Ogni protagonista con i suoi mezzi e le sue conoscenze si mette al servizio del Paese e della giustizia, correttamente definita dal giudice “ciò che meglio approssima la verità“. Questa varietà di caratteri si manifesta anche mediante le loro professioni che li definiscono chiaramente nella società civile e, come sempre accade nei film di Eastwood, l’occhio del regista non giudica ma espone soltanto, senza classismo o pregiudizi di sorta.
Il film si rifà, nella sua sezione centrale, in modo plateale al capolavoro di Sidney Lumet La parola ai giurati, tuttavia giungendo a conclusioni quasi diametralmente opposte. Nel film del 1957 la tesi di fondo era che la società statunitense sarebbe stata in grado di superare le proprie divisioni ideologiche, razziali e generazionali addivenendo a una sintesi che l’avrebbe intrinsecamente migliorata. In Giurato numero 2 di questa consapevolezza è rimasto un fievole baluginio martoriato dalle laceranti divisioni odierne che mettono a repentaglio il funzionamento del sistema stesso. Mentre in Sully e Richard Jewell i protagonisti si rivelavano essere paladini della società civile, in Giurato numero 2 Justin Kemp è un uomo dal passato tortuoso, che sceglie a più riprese il proprio bene a dispetto di quello della società. Esteriormente tuttavia Justin è un marito modello e un (futuro) padre ideale che Eastwood descrive magistralmente fin nei minimi dettagli come un uomo la cui indole è sempre tesa a ingraziarsi il prossimo e questo suo carattere riesce perfettamente a districarsi nelle maglie di un sistema giudiziario e investigativo pubblico deficitario che è sottofinanziato e preda di individui il cui fine è far carriera e non compiere la giustizia. Nella seconda parte del film tuttavia (a seguito di un colloquio decisivo con il personaggio interpretato da un ottimo J.K. Simmons) emerge la controparte del protagonista, ovvero Killebrew (Toni Collette). La procuratrice è il vero personaggio a subire un’evoluzione narrativa nel corso del film e la sua trasformazione interiore si rivelerà cruciale per la lettura del finale. Fino a che punto svolgerà il suo ruolo di civil servant riuscendo a tracciare una netta linea tra il suo successo personale e il suo dovere? La complessità di Giurato numero 2 sta proprio nelle sfaccettature dei suoi personaggi che più volte si contraddicono e le cui intenzioni risultano sempre sfuggevoli all’occhio dello spettatore.

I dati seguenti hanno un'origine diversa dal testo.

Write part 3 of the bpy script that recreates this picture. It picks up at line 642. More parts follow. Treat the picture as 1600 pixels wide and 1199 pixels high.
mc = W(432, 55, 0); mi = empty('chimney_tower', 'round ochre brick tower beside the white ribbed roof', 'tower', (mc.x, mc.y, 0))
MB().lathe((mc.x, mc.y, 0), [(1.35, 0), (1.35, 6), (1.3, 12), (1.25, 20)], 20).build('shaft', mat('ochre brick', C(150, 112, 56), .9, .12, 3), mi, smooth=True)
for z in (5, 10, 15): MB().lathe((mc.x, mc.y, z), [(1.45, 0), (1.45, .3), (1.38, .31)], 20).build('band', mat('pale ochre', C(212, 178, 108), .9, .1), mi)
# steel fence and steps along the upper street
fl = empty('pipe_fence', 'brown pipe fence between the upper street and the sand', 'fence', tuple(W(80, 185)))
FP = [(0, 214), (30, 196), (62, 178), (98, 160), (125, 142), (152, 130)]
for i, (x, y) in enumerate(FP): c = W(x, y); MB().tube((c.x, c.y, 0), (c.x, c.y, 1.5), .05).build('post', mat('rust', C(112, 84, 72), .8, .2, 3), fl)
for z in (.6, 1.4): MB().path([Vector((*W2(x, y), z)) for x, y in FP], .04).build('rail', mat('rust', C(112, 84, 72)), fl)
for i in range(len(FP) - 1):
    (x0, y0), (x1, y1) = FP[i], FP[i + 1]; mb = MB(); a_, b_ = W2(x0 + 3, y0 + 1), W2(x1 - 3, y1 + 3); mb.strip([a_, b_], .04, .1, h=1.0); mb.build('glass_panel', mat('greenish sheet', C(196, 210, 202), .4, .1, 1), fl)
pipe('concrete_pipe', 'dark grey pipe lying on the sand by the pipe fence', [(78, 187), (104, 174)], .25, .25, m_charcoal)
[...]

Eastwood infatti conclude la pellicola con due morali che collidono fatalmente: quella pubblica contro la privata, l’interesse personale contro quello collettivo. Questo confronto finale avviene con l’ennesima grandissima intuizione registica della sua carriera, un campo e contro campo che lasciano lo spettatore con il cuore il gola e un grandissimo interrogativo. La scelta è quasi dirompente nella sua forza e mette in mostra l’inossidabile lucidità del cineasta che fino al suo ultimo secondo cinematografico continua a porsi quesiti invece di fornire risposte.